El hermano de María no dirá nada de lo que sabe, pues teme que ella decida, como antes con papá, cerrarle la puerta. María mató a papá porque él jamás respetó la puerta cerrada.
¡Espeluznante! Los autores que dan origen a este ensayo denuncian de manera sutil -cual si no pasara nada- el abuso que la mujer sufre desde su condición de hija, provocando un corte en la ‘mantequillosa esencia de nuestro espíritu’, hasta traspasarnos la conciencia. ¿Y esto que parece ficción está presente en nuestra realidad? ¿Y no hacemos algo?
Casualmente esta temática la he encontrado también, sin buscarla por supuesto, en una Morena que hace poco publicó sus versos, donde afirma que con doce años de edad disfrutaba de la vejación de papá, cual si el hecho fuera nada más un hecho para disfrutar… Yo prefiero creer que tales versos son una denuncia disfrazada de goce. He oído, asimismo, que este tipo de literatura transgresora se está poniendo de moda.
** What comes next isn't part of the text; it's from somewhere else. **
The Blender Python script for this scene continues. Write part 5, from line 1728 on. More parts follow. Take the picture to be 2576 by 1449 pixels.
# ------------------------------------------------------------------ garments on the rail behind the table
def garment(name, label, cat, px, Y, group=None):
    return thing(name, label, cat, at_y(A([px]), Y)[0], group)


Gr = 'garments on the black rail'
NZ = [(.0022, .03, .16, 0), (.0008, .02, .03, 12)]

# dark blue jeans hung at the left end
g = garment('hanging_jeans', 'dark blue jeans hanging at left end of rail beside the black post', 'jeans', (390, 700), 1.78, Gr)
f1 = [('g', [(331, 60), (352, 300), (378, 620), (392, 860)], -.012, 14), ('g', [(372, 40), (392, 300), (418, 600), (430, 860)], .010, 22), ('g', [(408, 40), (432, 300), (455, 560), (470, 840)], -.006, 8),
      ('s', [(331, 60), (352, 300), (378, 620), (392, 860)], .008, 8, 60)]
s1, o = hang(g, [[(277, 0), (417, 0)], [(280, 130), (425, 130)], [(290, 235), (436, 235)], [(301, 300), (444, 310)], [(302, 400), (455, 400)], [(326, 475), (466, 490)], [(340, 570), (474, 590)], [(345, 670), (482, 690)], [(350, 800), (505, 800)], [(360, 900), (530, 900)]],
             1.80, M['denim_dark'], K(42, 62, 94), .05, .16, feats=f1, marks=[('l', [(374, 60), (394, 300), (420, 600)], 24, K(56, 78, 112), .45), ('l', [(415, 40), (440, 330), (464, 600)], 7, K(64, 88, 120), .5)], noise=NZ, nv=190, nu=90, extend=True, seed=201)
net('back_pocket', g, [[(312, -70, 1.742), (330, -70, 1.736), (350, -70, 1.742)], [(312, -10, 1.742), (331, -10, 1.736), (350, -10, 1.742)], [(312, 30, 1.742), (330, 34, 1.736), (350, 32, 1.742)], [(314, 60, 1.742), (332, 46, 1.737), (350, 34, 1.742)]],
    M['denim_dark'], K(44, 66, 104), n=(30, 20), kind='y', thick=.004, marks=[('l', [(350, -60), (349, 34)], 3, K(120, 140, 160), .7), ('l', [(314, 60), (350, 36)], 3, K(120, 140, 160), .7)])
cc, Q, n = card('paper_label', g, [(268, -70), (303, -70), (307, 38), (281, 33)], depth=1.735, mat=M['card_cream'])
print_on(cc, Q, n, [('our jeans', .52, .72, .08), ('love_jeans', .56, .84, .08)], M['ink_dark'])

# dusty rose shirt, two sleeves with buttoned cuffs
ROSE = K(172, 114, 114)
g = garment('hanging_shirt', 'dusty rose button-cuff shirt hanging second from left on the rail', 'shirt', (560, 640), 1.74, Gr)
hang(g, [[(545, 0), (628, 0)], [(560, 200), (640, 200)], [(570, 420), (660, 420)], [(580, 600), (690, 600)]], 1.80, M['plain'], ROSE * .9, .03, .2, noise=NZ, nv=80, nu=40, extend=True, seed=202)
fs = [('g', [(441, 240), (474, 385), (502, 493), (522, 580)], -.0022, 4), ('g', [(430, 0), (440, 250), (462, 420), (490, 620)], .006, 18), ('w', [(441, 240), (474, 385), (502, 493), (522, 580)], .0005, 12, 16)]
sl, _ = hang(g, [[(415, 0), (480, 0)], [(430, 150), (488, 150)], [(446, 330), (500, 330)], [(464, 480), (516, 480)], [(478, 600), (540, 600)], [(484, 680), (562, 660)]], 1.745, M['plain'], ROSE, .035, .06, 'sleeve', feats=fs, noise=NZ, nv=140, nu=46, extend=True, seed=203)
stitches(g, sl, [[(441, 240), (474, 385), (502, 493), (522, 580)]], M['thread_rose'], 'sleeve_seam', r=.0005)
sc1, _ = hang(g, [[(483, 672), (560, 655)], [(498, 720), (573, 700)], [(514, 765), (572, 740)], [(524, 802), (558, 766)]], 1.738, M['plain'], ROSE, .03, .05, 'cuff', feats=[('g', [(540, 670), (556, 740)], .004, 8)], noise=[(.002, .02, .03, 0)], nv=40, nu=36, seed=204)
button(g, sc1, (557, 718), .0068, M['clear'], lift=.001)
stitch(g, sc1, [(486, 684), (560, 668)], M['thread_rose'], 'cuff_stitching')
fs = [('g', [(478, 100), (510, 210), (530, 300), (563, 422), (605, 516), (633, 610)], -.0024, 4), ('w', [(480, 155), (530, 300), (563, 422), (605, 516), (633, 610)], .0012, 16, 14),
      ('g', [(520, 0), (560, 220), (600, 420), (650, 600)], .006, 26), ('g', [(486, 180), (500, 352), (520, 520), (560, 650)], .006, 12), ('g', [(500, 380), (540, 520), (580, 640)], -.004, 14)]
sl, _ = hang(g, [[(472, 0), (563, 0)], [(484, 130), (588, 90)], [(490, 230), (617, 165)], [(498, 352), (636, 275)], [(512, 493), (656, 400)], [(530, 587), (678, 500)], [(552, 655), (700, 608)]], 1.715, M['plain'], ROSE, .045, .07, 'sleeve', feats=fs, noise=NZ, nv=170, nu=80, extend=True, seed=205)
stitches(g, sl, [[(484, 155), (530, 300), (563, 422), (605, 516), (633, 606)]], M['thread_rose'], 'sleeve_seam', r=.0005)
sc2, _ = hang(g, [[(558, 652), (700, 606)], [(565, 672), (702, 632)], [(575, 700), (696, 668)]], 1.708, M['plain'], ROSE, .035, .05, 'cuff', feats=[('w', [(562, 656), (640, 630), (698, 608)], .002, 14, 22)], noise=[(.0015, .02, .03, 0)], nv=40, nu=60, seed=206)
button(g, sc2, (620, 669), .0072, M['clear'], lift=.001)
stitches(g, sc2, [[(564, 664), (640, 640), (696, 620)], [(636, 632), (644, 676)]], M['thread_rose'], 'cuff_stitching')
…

Sin embargo, no creo que sea simplemente cuestión de moda, sino de delatar aquel transcurrir subliminal de nuestra realidad que ha sido herméticamente silenciada.
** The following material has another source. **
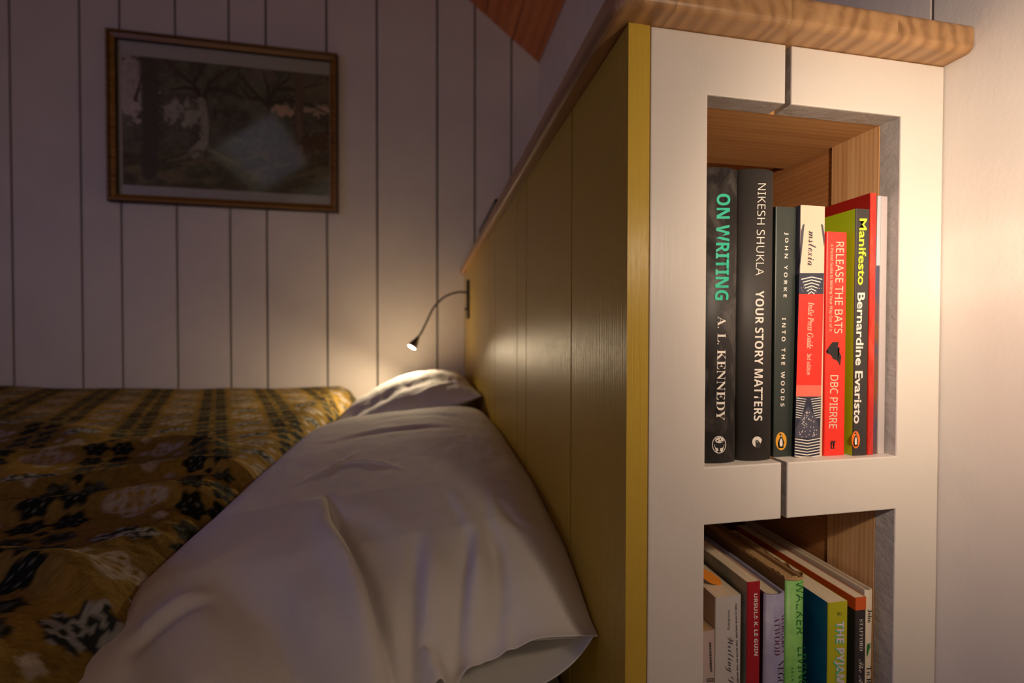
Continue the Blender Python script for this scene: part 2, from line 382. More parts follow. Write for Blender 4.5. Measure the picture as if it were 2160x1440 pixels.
# ------------------------------------------------------------------ gooseneck lamps
def goose_lamp(label, base_c, base_n, arm, head, hdir, lens_r=0.0105):
    """base_c: centre of the plate on its wall, base_n: +-1 along X"""
    t = thing('reading_lamp', label, 'lamp', group='black gooseneck reading lamps')
    bx, by, bz = base_c; a, b = sorted((bx, bx+base_n*0.0085))
    obj('base_plate', mbox(a, b, by-0.017, by+0.017, bz-0.064, bz+0.064), M_BLACK, t, bevel=0.003)
    o = obj('switch', mbox(*sorted((bx+base_n*0.0085, bx+base_n*0.015)), by-0.003, by+0.003, bz-0.036, bz-0.028), M_BLACK, t, bevel=0.001)
    pts = spline(arm, 10); bm = bmesh.new(); tube(bm, pts, 0.0032, 14); obj('gooseneck', bm, M_BLACK, t, smooth=True)
    h = Vector(head); d = Vector(hdir).normalized(); bm = bmesh.new()
    lathe(bm, [(0.0040, -0.040), (0.0052, -0.034), (0.0078, -0.024), (0.0118, -0.012), (0.0145, -0.002), (0.0150, 0.003), (0.0150, 0.006), (0.0138, 0.006), (0.0134, 0.002)], h, d, 28)
    sh = obj('lamp_head', bm, M_STEEL, t, smooth=True); sh['label'] = 'brushed dark metal lamp head'
    bm = bmesh.new(); lathe(bm, [(0.0133, 0.0022), (0.0133, 0.0042), (0.008, 0.0055)], h, d, 28)
    obj('lens', bm, M_LENS, t, smooth=True)
    base_at(t, (bx, by, bz-0.064)); return t
hB = LAMP_B; dB = LAMP_B_D; tail = hB - dB*0.038
goose_lamp('lit gooseneck reading lamp on the yellow headboard above the far pillow', (XH, 1.532, 0.119), -1,
           [(XH-0.006, 1.530, 0.142), (0.105, 1.528, 0.142), (0.062, 1.525, 0.125), (0.028, 1.520, 0.090), (0.008, 1.516, 0.050), tuple(tail+dB*-0.018), tuple(tail)], hB, dB)
hA = LAMP_A; dA = (LAMP_A_T-LAMP_A).normalized(); tA = hA-dA*0.038
goose_lamp('lit gooseneck reading lamp fixed to the right wall beside the bookcase', (XW, -0.14, 0.20), -1,
           [(XW-0.006, -0.14, 0.223), (0.395, -0.14, 0.223), (0.35, -0.125, 0.205), (0.315, -0.09, 0.170), tuple(tA-dA*0.02), tuple(tA)], hA, dA)

# ------------------------------------------------------------------ framed picture on the far wall
pf = thing('framed_picture', 'gilt framed woodland print hanging on the white boarded wall', 'picture')
PX0, PX1, PZ0, PZ1 = -1.006, -0.301, 0.429, 0.981
YP = YB-0.0012
for (x0, x1, z0, z1, mx) in ((PX0, PX1, PZ1-0.026, PZ1, 0), (PX0, PX1, PZ0, PZ0+0.026, 0), (PX0, PX0+0.026, PZ0, PZ1, 1), (PX1-0.026, PX1, PZ0, PZ1, 1)):
    bm = bmesh.new(); w = 0.026
    if mx:
        s = 1 if x0 == PX0 else -1; xo = x0 if s == 1 else x1; zc = [(z0, z0+w), (z1, z1-w)]
    else:
        s = 1 if z0 == PZ0 else -1; zo = z0 if s == 1 else z1
    prof = [(0, 0.0), (0, 0.021), (0.004, 0.025), (0.009, 0.025), (0.011, 0.020), (0.019, 0.017), (0.021, 0.020), (0.025, 0.018), (0.026, 0.006), (0.026, 0.0)]
    R0, R1 = [], []
    for (o_, h_) in prof:
        if mx: R0.append(bm.verts.new((xo+s*o_, YP-h_, z0+o_))); R1.append(bm.verts.new((xo+s*o_, YP-h_, z1-o_)))
        else: R0.append(bm.verts.new((x0+o_, YP-h_, zo+s*o_))); R1.append(bm.verts.new((x1-o_, YP-h_, zo+s*o_)))
    n = len(prof)
    for i in range(n):
        f = bm.faces.new([R0[i], R1[i], R1[(i+1) % n], R0[(i+1) % n]])
        if i in (0, 1, 3, 7): f.material_index = 1
    bm.faces.new(R0[::-1]); bm.faces.new(R1)
    obj('frame_rail', bm, [M_FRAME, M_FRAMED], pf)
obj('mount', mbox(PX0+0.02, PX1-0.02, YP-0.004, YP-0.001, PZ0+0.02, PZ1-0.02), M_PAPER, pf)
obj('glass', mbox(PX0+0.024, PX1-0.024, YP-0.0075, YP-0.0062, PZ0+0.024, PZ1-0.024), M_GLASS, pf)
# the print itself: a fine grid coloured point by point
nx, nz = 330, 214
U, V = np.meshgrid(np.linspace(0, 1, nx), np.linspace(0, 1, nz)); A = 1.5
f1 = fbm(U*14, V*10, 3, 5); f2 = fbm(U*40, V*30, 9, 4); f3 = fbm(U*7+V*4, V*18-U*8, 21, 4); f4 = fbm(U*70, V*50, 33, 3)
def mixc(c, m, col): return c*(1-m[..., None])+np.array(col)[None, None]*m[..., None]
ss = lambda a, b, x_: np.clip((x_-a)/(b-a), 0, 1)**2*(3-2*np.clip((x_-a)/(b-a), 0, 1))
col = np.zeros((nz, nx, 3)); col[:] = (0.10, 0.10, 0.075)
col = mixc(col, ss(0.35, 0.75, f1), (0.20, 0.20, 0.14)); col = mixc(col, ss(.5, .8, f2)*.5, (0.27, 0.26, 0.2))
gr = ss(0.42, 0.30, V+0.08*f1-0.12*(U-.5)); col = mixc(col, gr*0.7, (0.12, 0.11, 0.055)); col = mixc(col, gr*ss(.5, .7, f3), (0.27, 0.23, 0.13))
def blob(c, cu, cv, ru, rv, colr, th=0.5, amt=1):
    d = np.hypot((U-cu)/ru, (V-cv)/rv)+2.4*(f2-0.5)+1.5*(f1-.5)+1.6*(f4-.5); return mixc(c, amt*ss(1.05, 0.8, d), colr)
col = blob(col, 0.03, 0.80, 0.07, 0.26, (0.58, 0.48, 0.46)); col = blob(col, 0.03, 0.63, 0.10, 0.07, (0.66, 0.54, 0.50))
col = blob(col, 0.24, 0.60, 0.05, 0.08, (0.50, 0.44, 0.40)); col = blob(col, 0.31, 0.58, 0.06, 0.09, (0.48, 0.45, 0.37))
col = blob(col, 0.76, 0.67, 0.06, 0.035, (0.72, 0.50, 0.38)); col = blob(col, 0.95, 0.71, 0.10, 0.045, (0.70, 0.54, 0.42))
col = blob(col, 0.92, 0.86, 0.12, 0.10, (0.34, 0.28, 0.2), amt=.7); col = blob(col, 0.66, 0.93, 0.08, 0.06, (0.36, 0.25, 0.23), amt=.6)
def limb(c, pts, w, colr, soft=0.3):
    d, sd, t = seg_dist(U*A, V, [(p[0]*A, p[1]) for p in pts]); ww = w[0]+(w[1]-w[0])*t+0.006*(f2-.5)
    return mixc(c, ss(ww*(1+soft), ww*(1-soft), d), colr)
D_ = (0.075, 0.065, 0.05)
col = limb(col, [(0.12, 0.1), (0.13, 0.5), (0.12, 1)], (0.055, 0.06), (0.10, 0.10, 0.08)); col = limb(col, [(0.06, .66), (0.09, 0.85)], (0.012, 0.004), D_)
for br in ([(0.37, .70), (0.33, .82), (0.26, .9), (0.2, .99)], [(0.38, .72), (0.40, .84), (0.47, .93), (0.52, 1)], [(0.35, .78), (0.29, .79), (.22, .76)], [(0.41, .8), (0.5, .80), (.57, .74)], [(0.33, .83), (.36, .92), (.35, 1)]):
    col = limb(col, br, (0.018, 0.005), D_)
col = limb(col, [(0.33, 0.28), (0.385, 0.38), (0.385, 0.55), (0.365, 0.70)], (0.04, 0.026), (0.44, 0.40, 0.32)); col = limb(col, [(0.40, .34), (0.41, 0.5), (0.395, .66)], (0.012, 0.010), (0.17, 0.15, 0.12))
for br in ([(0.39, .33), (0.46, 0.27), (0.55, .2)], [(0.34, .3), (0.28, .24), (.2, .2)], [(0.36, .3), (0.37, .22), (.42, .14)]): col = limb(col, br, (0.016, 0.004), (0.28, 0.25, 0.18))
col = limb(col, [(0.71, 0.1), (0.70, 0.45), (0.69, 0.74)], (0.022, 0.020), (0.15, 0.13, 0.11))
for br in ([(0.69, .7), (0.62, .8), (0.55, .93), (.53, 1)], [(0.69, .72), (0.72, .84), (0.8, .95)], [(0.69, .72), (0.78, .76), (.86, .84)], [(.66, .75), (.6, .76), (.55, .84)], [(0.69, .7), (.69, .85), (.66, .98)], [(0.73, .85), (.84, .86), (.97, .93)], [(0.8, .76), (.9, .74), (1, .68)]):
    col = limb(col, br, (0.017, 0.004), D_)
col = limb(col, [(0.86, 0.28), (0.845, 0.55), (0.85, 1)], (0.036, 0.034), (0.21, 0.15, 0.11)); col = limb(col, [(0.855, 0.3), (0.84, 0.66)], (0.014, 0.012), (0.30, 0.20, 0.15))
col = blob(col, 0.93, 0.45, 0.09, 0.10, (0.16, 0.10, 0.06)); col = blob(col, 0.87, 0.33, 0.12, 0.06, (0.20, 0.13, 0.08), amt=.6)
QX0, QX1, QZ0, QZ1 = -0.9695, -0.3310, 0.4885, 0.9100
col = np.clip(col*1.15*(0.7+0.6*f4[..., None]), 0, 1)**1.12
verts = np.stack([QX0+U*(QX1-QX0), np.full_like(U, YP-0.0045), QZ0+V*(QZ1-QZ0)], -1).reshape(-1, 3)
def grid_mesh(name, verts, nu, nv, colors=None):
    i = np.arange((nv-1)*(nu-1)); r = i//(nu-1); c = i % (nu-1); a = r*nu+c
    faces = np.stack([a, a+1, a+nu+1, a+nu], 1)
    me = bpy.data.meshes.new(name); me.vertices.add(len(verts)); me.vertices.foreach_set('co', verts.astype(np.float32).ravel())
    me.loops.add(len(faces)*4); me.loops.foreach_set('vertex_index', faces.ravel().astype(np.int32))
    me.polygons.add(len(faces)); me.polygons.foreach_set('loop_start', (np.arange(len(faces))*4).astype(np.int32))
    me.polygons.foreach_set('use_smooth', np.ones(len(faces), bool))
    me.update(calc_edges=True)
    if colors is not None:
        at = me.color_attributes.new('Col', 'FLOAT_COLOR', 'POINT'); cc = np.ones((len(verts), 4), np.float32); cc[:, :3] = colors.reshape(-1, 3)
        at.data.foreach_set('color', cc.ravel())
    me.validate(); return me
obj('print', grid_mesh('print', verts, nx, nz, col), M_PRINT, pf)
base_at(pf, ((PX0+PX1)/2, YP, PZ0))

# ------------------------------------------------------------------ bed
bed = thing('bed', 'low bed base and mattress in a white sheet beside the headboard', 'bed')
obj('bed_base', mbox(-1.95, XH-0.002, 0.30, YB-0.004, ZF, ZF+0.24), M_YEL, bed, bevel=0.003)
o = obj('mattress', mbox(-1.95, XH-0.004, 0.22, YB-0.006, ZF+0.24, -0.372), M_SHEET, bed, bevel=0.02)
base_at(bed, (-0.9, 1.0, ZF))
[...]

¿Acaso la mujer ha nacido sólo para amar y sufrir? La mujer no solo sufre sino que, además, tiene que defenderse siempre (y sola) de diversas agresiones: se defiende de papá, de mamá, de los hermanos, de los novios, de los esposos, e incluso de los hijos. ¿Y el hombre? Constantemente sabemos por la prensa que padres o padrastros o tíos o primos abusan sexualmente de sus víctimas. Y lo que es peor, a diario mostramos esas noticias a nuestros niños por la televisión y en la hora que fuere. No digo que todos los hombres sean victimarios, ni que todas, absolutamente todas las mujeres sufran de algún tipo de vejación, pero es sabido que subsisten realidades escondidas entre cuatro paredes, silenciadas e incomprensibles para nuestro limitado entendimiento y de cuyos secretos abominables solo los cerebros desequilibrados podrían gozar.